Weiter wohnen wie gewohnt?
Weiter wohnen wie gewohnt?
Samstag, 28. 11. 2009
Neue Wohnformen für die dritte Lebensphase
OSTFILDERN: Informationstag im Stadthaus zu Projekten für Gemeinschaften aus mehreren Generationen
Ab etwa dem 50. Lebensjahr kreisen die Gedanken immer wieder um die dritte Lebensphase, sagen die Mehrgenerationenhaus-Netzwerkerinnen Sonja Wörtmann und Ellen-Alexa Schwarz. Wie will ich leben, wenn die Kinder aus dem Haus sind? Passt das Einfamilienhaus mit Garten noch zu mir? Etwa 120 Gäste folgten am Samstagnachmittag im Stadthaus im Scharnhauser Park gespannt den Vorträgen zu alternativen Wohnformen. Klaudia Stürmer
„Es muss alles freiwillig sein", betonte Sonja Wörtmann. Sie ist aktiv in einer Seniorengruppe mit elf Mitgliedern zwischen 60 und 75 Jahren. Die sind alle der Meinung, dass die gegenseitige nachbarschaftliche Hilfe ein wesentlicher Bestandteil von Lebensqualität ist. Einmal im Monat treffen sie sich zum Frühstück im Wohnzimmer. „Unsere Witwe im Haus legt jeden Morgen einen Stein vor die Tür ihres Nachbarn, wenn sie die Zeitung holt. Sollte der Stein bis 11 Uhr nicht dort liegen, wird nach ihr geschaut". Einmal in der Woche ist Treffpunkt in der Garage, für diejenigen, die mit zum Schwimmbad möchten. Wörtmann beschrieb den Alltag im Haus, in dem zwar jeder in seiner eigenen Wohnung lebt, aber in dem sich niemand allein oder einsam fühlen muss. Ellen-Alexa Schwarz vom Verein Wohnen in Gemeinschaft (WoGe) in Esslingen zieht gerade mit ihren Mitbewohnern in den „Olgahof" in Esslingen. Zehn Jahre hat es gedauert, bis aus der Idee einer Gruppe der Lokalen Agenda Wirklichkeit geworden ist. Die lange, intensive Suche nach dem geeigneten Grundstück mündete zuletzt in der Zusammenarbeit mit einem Bauträger. Gemeinsam planten die fünf Parteien ihr Wunschhaus. Barrierefreiheit und Gemeinschaftsräume waren neben ökologischen Baugrundsätzen die Bedingungen der Hausbesitzer.

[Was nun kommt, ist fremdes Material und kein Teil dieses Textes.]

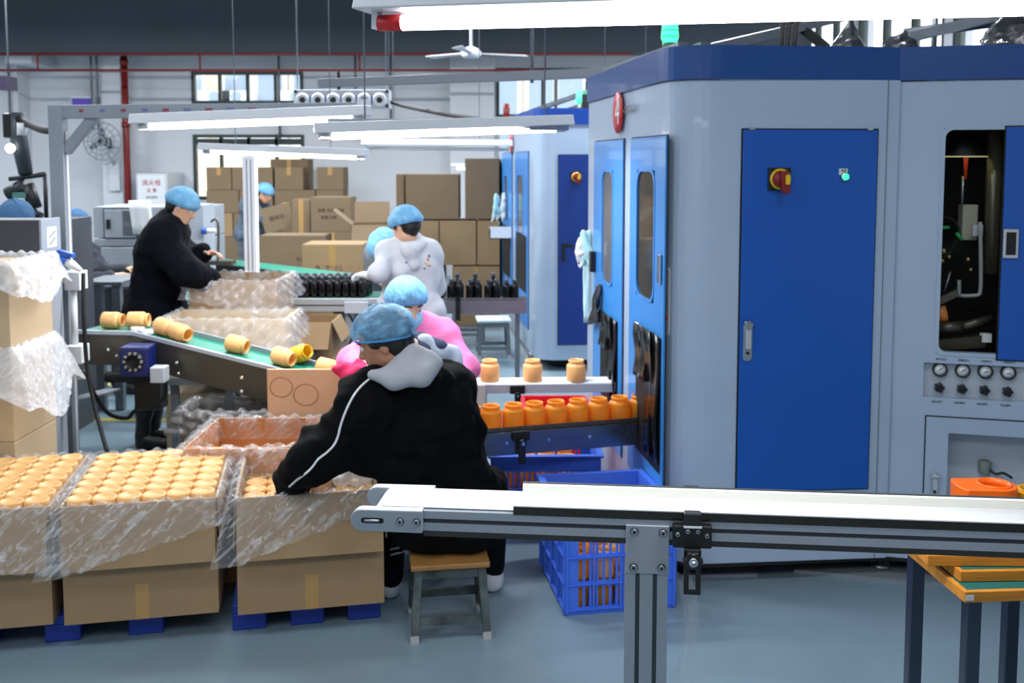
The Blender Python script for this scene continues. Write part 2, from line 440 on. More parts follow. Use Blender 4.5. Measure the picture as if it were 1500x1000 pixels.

Plädoyer für soziale Stadtentwicklung
Rainer Böttcher von der Baugenossenschaft Esslingen stellte das Projekt Mehr-Generationen-Wohnen Zollberg vor. Hier können, im Unterschied zu der Gemeinschaft im „Olgahof" die Wohnungen gemietet werden. Die Baugenossenschaft leistet sich für die künftigen Bewohner der 41 barrierefreien Wohnungen in vier Gebäuden eine Fachkraft, die das Sozialmanagement für die Hausgemeinschaft übernehmen soll. Dazu gibt es in dem Haus einen Gemeinschaftsraum, den auch andere Menschen aus dem Stadtteil nutzen können. In den Kinderschuhen steckt noch das Angebot einer Nellinger Firma. In diesem Mehrfamilienhausprojekt mit Wohnungen zwischen 30 und 80 Quadratmetern ist eine Wohnung vorgesehen, in der bei Bedarf eine Pflegekraft wohnen kann.
Nach der Vorstellung der vier Projekte plädierte der frühere SPD-Bundestagsabgeordnete und ehemalige Präsident der Bundesarchitektenkammer, Peter Conradi, für eine soziale Stadtentwicklung. Daran führe kein Weg vorbei angesichts der Krisen, mit denen die Menschen sich auseinandersetzen müssten. Energie-, Finanz- und Klimakrise nannte er als die drei elementaren Herausforderungen an die Weltgemeinschaft. Für Conradi sind Wohnformen immer geprägt von den individuellen Bedürfnissen der Nutzer. Der Staat müsse so stark bleiben, dass er diese Bedürfnisse unterstützen kann. Conradi lobte die Stadt Ostfildern für ihren Altenhilfeplan.
In der Podiumsdiskussion stellten sich Oberbürgermeister Christoph Bolay, Michaela Ebert als Bauherrin, Achim Gaisbauer als Bauträger, Inge Hafner von der Altenhilfefachberatung des Landkreises, der Architekt Olaf Hübner und Barbara Hurle von der Wohnberatung Ostfildern den Fragen des Publikums.